#### DATA SHOWN

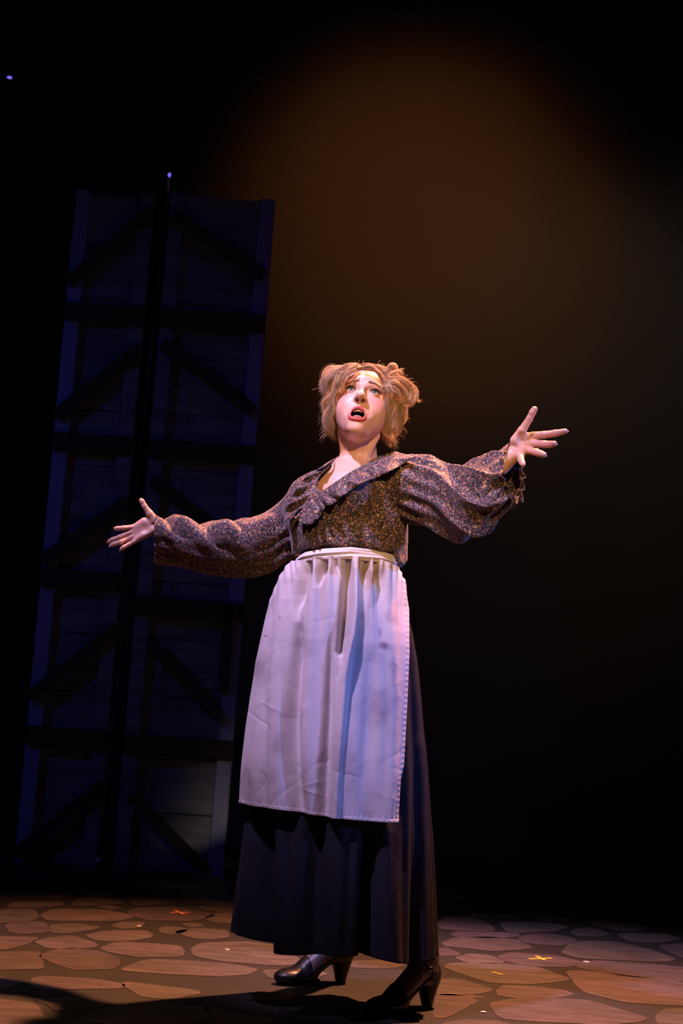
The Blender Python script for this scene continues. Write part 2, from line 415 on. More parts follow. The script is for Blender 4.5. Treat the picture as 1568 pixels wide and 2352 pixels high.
glow = mat('blue_glow', (0.2, 0.2, 0.9), 0.4); b = glow.node_tree.nodes['Principled BSDF']
b.inputs['Emission Color'].default_value = (0.18, 0.15, 0.95, 1); b.inputs['Emission Strength'].default_value = 1.1
chain = []
for k in range(6): chain.append(uvs(at(387, 411+k*4.4, 3.0), (0.0065, 0.006, 0.0075), 6))
chv, chf = merge(chain)
mesh_obj('bead_chain', local(e, chv), chf, mat('dull_violet_beads', (0.5, 0.45, 0.9), 0.35), e, label='dull violet beaded chain')
v, f = uvs(at(389, 402, 3.0), (0.007, 0.006, 0.011)); mesh_obj('blue_glow_dot', local(e, v), f, glow, e, label='tiny blue glint on top, made to glow')  # glint on the top fitting put in as emission, no lamp here
c = at(22, 178, 3.0); v, f = uvs(c, (0.012, 0.01, 0.006)); 
e = empty('lighting_pipe', (c[0], c[1], c[2]), label='dark overhead pipe end with a tiny blue lamp, top left corner', category='lighting pipe')
v2, f2 = tube([c+np.array([-3, 0.05, 0.03]), c+np.array([-1, 0.05, 0.03]), c+np.array([-0.01, 0.05, 0.03])], 0.024, 12); mesh_obj('pipe', local(e, v2), f2, blackw, e)
mesh_obj('blue_glow_dot', local(e, v), f, glow, e, label='tiny glowing blue lamp')

# ------------------------------------------------------------------ tape marks and litter on the deck
def strip(a, b, wd, z=0.002):
    a, b = floorpt(*a), floorpt(*b); d = b-a; L = np.linalg.norm(d); d /= L; nrm = np.array([-d[1], d[0], 0])*wd/2
    V = []
    for p in (a, b):
        for s in (-1, 1):
            for zz_ in (z, z+0.0012): V.append((p[0]+s*nrm[0], p[1]+s*nrm[1], zz_))
    return np.array(V), [(0, 2, 3, 1), (4, 5, 7, 6), (0, 1, 5, 4), (2, 6, 7, 3), (1, 3, 7, 5), (0, 4, 6, 2)]
tor = mat('orange_tape', (0.95, 0.32, 0.12), 0.4, **{'Coat Weight': 0.3}); tye = mat('yellow_tape', (0.95, 0.62, 0.08), 0.4)
for (cx, cy, m, lab, arms) in ((411, 2098, tor, 'orange tape cross on a stone left of the singer', [((390, 2097.5), (434, 2097)), ((402, 2093.5), (421, 2102.5))]),
                               (1241, 2203, tye, 'yellow tape cross on a stone to the right of the singer', [((1215, 2204.5), (1267, 2202.5)), ((1231, 2198.5), (1250, 2208))])):
    c = floorpt(cx, cy); e = empty('tape_cross', tuple(c), label=lab, category='tape mark', group='spike tape crosses')
    for k, (a, b) in enumerate(arms):
        v, f = strip(a, b, 0.014, 0.0020+k*0.0013); mesh_obj('tape_strip', local(e, v), f, m, e, smooth=False)
v, f = strip((1130, 2234.5), (1153, 2240.5), 0.010)
mesh_obj('tape_strip', v, f, tye, None, False, label='single short yellow tape dash right of the nearer shoe', category='tape mark')
v, f = strip((1033, 2284), (1110, 2293.5), 0.003)
mesh_obj('floor_thread', v, f, mat('pale_thread', (0.8, 0.6, 0.35), 0.4), None, False, label='thin pale thread lying beside the nearer heel', category='thread')
crumbs = [(1346, 2209, 'speck of white paper right of the yellow tape cross', .012), (1110, 2324, 'speck of pale paper nearest the camera, right of the shoes', .008), (319, 2127, 'speck of white paper on the small stone below the orange tape cross', .009), (522, 2181, 'shiny speck on the large stone left of the skirt', .008)]
for (px, py, lab, r) in crumbs:
    c = floorpt(px, py, 0.003); V, Fc = uvs(c, (r, r*.7, .0025), 4)
    mesh_obj('paper_speck', V, Fc, mat('paper', (0.75, 0.62, 0.5), 0.5), None, False, label=lab, category='litter', group='specks on the floor')
# ------------------------------------------------------------------ the singer: body
PXM = 0.00117
YAW = R(35)
FR = np.array([-math.sin(YAW), -math.cos(YAW), 0]); SD = np.array([math.cos(YAW), -math.sin(YAW), 0])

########

● **THE EXERCISE**: Reproduce the listing above exactly, excluding all pictures.

● **SOLUTION**:
The Blender Python script for this scene continues. Write part 2, from line 415 on. More parts follow. The script is for Blender 4.5. Treat the picture as 1568 pixels wide and 2352 pixels high.
glow = mat('blue_glow', (0.2, 0.2, 0.9), 0.4); b = glow.node_tree.nodes['Principled BSDF']
b.inputs['Emission Color'].default_value = (0.18, 0.15, 0.95, 1); b.inputs['Emission Strength'].default_value = 1.1
chain = []
for k in range(6): chain.append(uvs(at(387, 411+k*4.4, 3.0), (0.0065, 0.006, 0.0075), 6))
chv, chf = merge(chain)
mesh_obj('bead_chain', local(e, chv), chf, mat('dull_violet_beads', (0.5, 0.45, 0.9), 0.35), e, label='dull violet beaded chain')
v, f = uvs(at(389, 402, 3.0), (0.007, 0.006, 0.011)); mesh_obj('blue_glow_dot', local(e, v), f, glow, e, label='tiny blue glint on top, made to glow')  # glint on the top fitting put in as emission, no lamp here
c = at(22, 178, 3.0); v, f = uvs(c, (0.012, 0.01, 0.006)); 
e = empty('lighting_pipe', (c[0], c[1], c[2]), label='dark overhead pipe end with a tiny blue lamp, top left corner', category='lighting pipe')
v2, f2 = tube([c+np.array([-3, 0.05, 0.03]), c+np.array([-1, 0.05, 0.03]), c+np.array([-0.01, 0.05, 0.03])], 0.024, 12); mesh_obj('pipe', local(e, v2), f2, blackw, e)
mesh_obj('blue_glow_dot', local(e, v), f, glow, e, label='tiny glowing blue lamp')

# ------------------------------------------------------------------ tape marks and litter on the deck
def strip(a, b, wd, z=0.002):
    a, b = floorpt(*a), floorpt(*b); d = b-a; L = np.linalg.norm(d); d /= L; nrm = np.array([-d[1], d[0], 0])*wd/2
    V = []
    for p in (a, b):
        for s in (-1, 1):
            for zz_ in (z, z+0.0012): V.append((p[0]+s*nrm[0], p[1]+s*nrm[1], zz_))
    return np.array(V), [(0, 2, 3, 1), (4, 5, 7, 6), (0, 1, 5, 4), (2, 6, 7, 3), (1, 3, 7, 5), (0, 4, 6, 2)]
tor = mat('orange_tape', (0.95, 0.32, 0.12), 0.4, **{'Coat Weight': 0.3}); tye = mat('yellow_tape', (0.95, 0.62, 0.08), 0.4)
for (cx, cy, m, lab, arms) in ((411, 2098, tor, 'orange tape cross on a stone left of the singer', [((390, 2097.5), (434, 2097)), ((402, 2093.5), (421, 2102.5))]),
                               (1241, 2203, tye, 'yellow tape cross on a stone to the right of the singer', [((1215, 2204.5), (1267, 2202.5)), ((1231, 2198.5), (1250, 2208))])):
    c = floorpt(cx, cy); e = empty('tape_cross', tuple(c), label=lab, category='tape mark', group='spike tape crosses')
    for k, (a, b) in enumerate(arms):
        v, f = strip(a, b, 0.014, 0.0020+k*0.0013); mesh_obj('tape_strip', local(e, v), f, m, e, smooth=False)
v, f = strip((1130, 2234.5), (1153, 2240.5), 0.010)
mesh_obj('tape_strip', v, f, tye, None, False, label='single short yellow tape dash right of the nearer shoe', category='tape mark')
v, f = strip((1033, 2284), (1110, 2293.5), 0.003)
mesh_obj('floor_thread', v, f, mat('pale_thread', (0.8, 0.6, 0.35), 0.4), None, False, label='thin pale thread lying beside the nearer heel', category='thread')
crumbs = [(1346, 2209, 'speck of white paper right of the yellow tape cross', .012), (1110, 2324, 'speck of pale paper nearest the camera, right of the shoes', .008), (319, 2127, 'speck of white paper on the small stone below the orange tape cross', .009), (522, 2181, 'shiny speck on the large stone left of the skirt', .008)]
for (px, py, lab, r) in crumbs:
    c = floorpt(px, py, 0.003); V, Fc = uvs(c, (r, r*.7, .0025), 4)
    mesh_obj('paper_speck', V, Fc, mat('paper', (0.75, 0.62, 0.5), 0.5), None, False, label=lab, category='litter', group='specks on the floor')
# ------------------------------------------------------------------ the singer: body
PXM = 0.00117
YAW = R(35)
FR = np.array([-math.sin(YAW), -math.cos(YAW), 0]); SD = np.array([math.cos(YAW), -math.sin(YAW), 0])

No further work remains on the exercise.